### Raw data

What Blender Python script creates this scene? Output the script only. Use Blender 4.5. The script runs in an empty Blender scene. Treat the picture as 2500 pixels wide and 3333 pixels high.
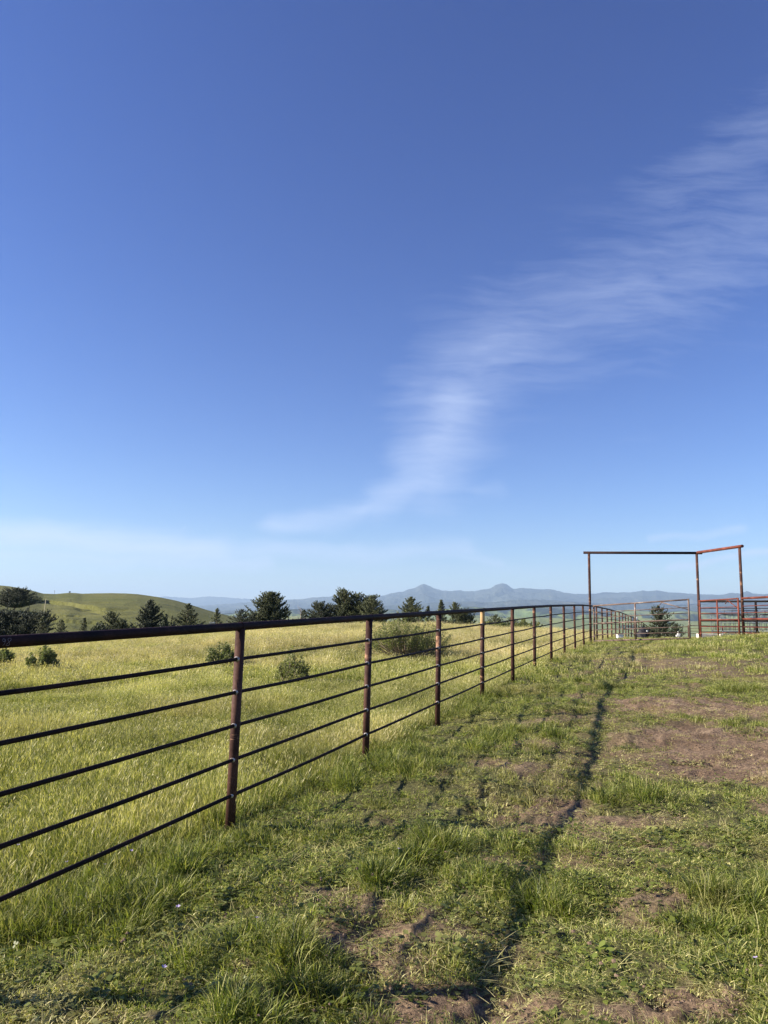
import bpy, math, random
import numpy as np
from mathutils import Vector, Matrix

# ------------------------------------------------------------------ camera, light, exposure
PI = math.pi
SC = bpy.context.scene
COL = SC.collection
W0, H0, FPX = 2500.0, 3333.0, 2450.0
EYE = 1.5
PITCH = math.atan((2020.0 - H0 / 2) / FPX)
ROLL = 0.018
F_ = np.array([0, math.cos(PITCH), math.sin(PITCH)])
R0 = np.array([1.0, 0, 0]); U0 = np.array([0, -math.sin(PITCH), math.cos(PITCH)])
R_ = math.cos(ROLL) * R0 + math.sin(ROLL) * U0
U_ = -math.sin(ROLL) * R0 + math.cos(ROLL) * U0

cam_d = bpy.data.cameras.new('camera')
cam = bpy.data.objects.new('camera', cam_d); COL.objects.link(cam)
cam_d.sensor_fit = 'VERTICAL'; cam_d.sensor_height = 36.0
cam_d.lens = 36.0 * FPX / H0
cam_d.clip_start = 0.05; cam_d.clip_end = 80000
M = Matrix(((R_[0], U_[0], -F_[0], 0), (R_[1], U_[1], -F_[1], 0), (R_[2], U_[2], -F_[2], EYE), (0, 0, 0, 1)))
cam.matrix_world = M
SC.camera = cam

SUN_AZ = math.radians(-95.0)      # from +Y, clockwise positive
SUN_EL = math.radians(30.0)
sd = Vector((math.sin(SUN_AZ) * math.cos(SUN_EL), math.cos(SUN_AZ) * math.cos(SUN_EL), math.sin(SUN_EL)))
sun_d = bpy.data.lights.new('sun', 'SUN'); sun = bpy.data.objects.new('sun', sun_d); COL.objects.link(sun)
sun_d.energy = 5.0; sun_d.angle = math.radians(0.7); sun_d.color = (1.0, 0.90, 0.76)
sun.rotation_mode = 'QUATERNION'; sun.rotation_quaternion = sd.to_track_quat('Z', 'Y')
sun.location = (-30, 0, 30)

SC.view_settings.view_transform = 'Standard'; SC.view_settings.look = 'None'
SC.view_settings.exposure = 1.33; SC.view_settings.gamma = 1.0
SC.render.engine = 'CYCLES'
SC.cycles.use_denoising = True
SC.cycles.max_bounces = 6; SC.cycles.diffuse_bounces = 3; SC.cycles.transmission_bounces = 3
SC.cycles.volume_bounces = 0; SC.cycles.transparent_max_bounces = 8
SC.cycles.caustics_reflective = False; SC.cycles.caustics_refractive = False


def ray(px, py):
    d = F_ * FPX + R_ * (px - W0 / 2) - U_ * (py - H0 / 2)
    return d / d[1]


def P(px, py, Y):
    d = ray(px, py)
    return np.array([d[0] * Y, Y, EYE + d[2] * Y])


def uv(px, py):
    d = ray(px, py)
    return (d[0], d[2])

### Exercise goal
Leave the pictures out, and print every line of the listing exactly as written.

### Answer to this exercise
What Blender Python script creates this scene? Output the script only. Use Blender 4.5. The script runs in an empty Blender scene. Treat the picture as 2500 pixels wide and 3333 pixels high.
import bpy, math, random
import numpy as np
from mathutils import Vector, Matrix

# ------------------------------------------------------------------ camera, light, exposure
PI = math.pi
SC = bpy.context.scene
COL = SC.collection
W0, H0, FPX = 2500.0, 3333.0, 2450.0
EYE = 1.5
PITCH = math.atan((2020.0 - H0 / 2) / FPX)
ROLL = 0.018
F_ = np.array([0, math.cos(PITCH), math.sin(PITCH)])
R0 = np.array([1.0, 0, 0]); U0 = np.array([0, -math.sin(PITCH), math.cos(PITCH)])
R_ = math.cos(ROLL) * R0 + math.sin(ROLL) * U0
U_ = -math.sin(ROLL) * R0 + math.cos(ROLL) * U0

cam_d = bpy.data.cameras.new('camera')
cam = bpy.data.objects.new('camera', cam_d); COL.objects.link(cam)
cam_d.sensor_fit = 'VERTICAL'; cam_d.sensor_height = 36.0
cam_d.lens = 36.0 * FPX / H0
cam_d.clip_start = 0.05; cam_d.clip_end = 80000
M = Matrix(((R_[0], U_[0], -F_[0], 0), (R_[1], U_[1], -F_[1], 0), (R_[2], U_[2], -F_[2], EYE), (0, 0, 0, 1)))
cam.matrix_world = M
SC.camera = cam

SUN_AZ = math.radians(-95.0)      # from +Y, clockwise positive
SUN_EL = math.radians(30.0)
sd = Vector((math.sin(SUN_AZ) * math.cos(SUN_EL), math.cos(SUN_AZ) * math.cos(SUN_EL), math.sin(SUN_EL)))
sun_d = bpy.data.lights.new('sun', 'SUN'); sun = bpy.data.objects.new('sun', sun_d); COL.objects.link(sun)
sun_d.energy = 5.0; sun_d.angle = math.radians(0.7); sun_d.color = (1.0, 0.90, 0.76)
sun.rotation_mode = 'QUATERNION'; sun.rotation_quaternion = sd.to_track_quat('Z', 'Y')
sun.location = (-30, 0, 30)

SC.view_settings.view_transform = 'Standard'; SC.view_settings.look = 'None'
SC.view_settings.exposure = 1.33; SC.view_settings.gamma = 1.0
SC.render.engine = 'CYCLES'
SC.cycles.use_denoising = True
SC.cycles.max_bounces = 6; SC.cycles.diffuse_bounces = 3; SC.cycles.transmission_bounces = 3
SC.cycles.volume_bounces = 0; SC.cycles.transparent_max_bounces = 8
SC.cycles.caustics_reflective = False; SC.cycles.caustics_refractive = False


def ray(px, py):
    d = F_ * FPX + R_ * (px - W0 / 2) - U_ * (py - H0 / 2)
    return d / d[1]


def P(px, py, Y):
    d = ray(px, py)
    return np.array([d[0] * Y, Y, EYE + d[2] * Y])


def uv(px, py):
    d = ray(px, py)
    return (d[0], d[2])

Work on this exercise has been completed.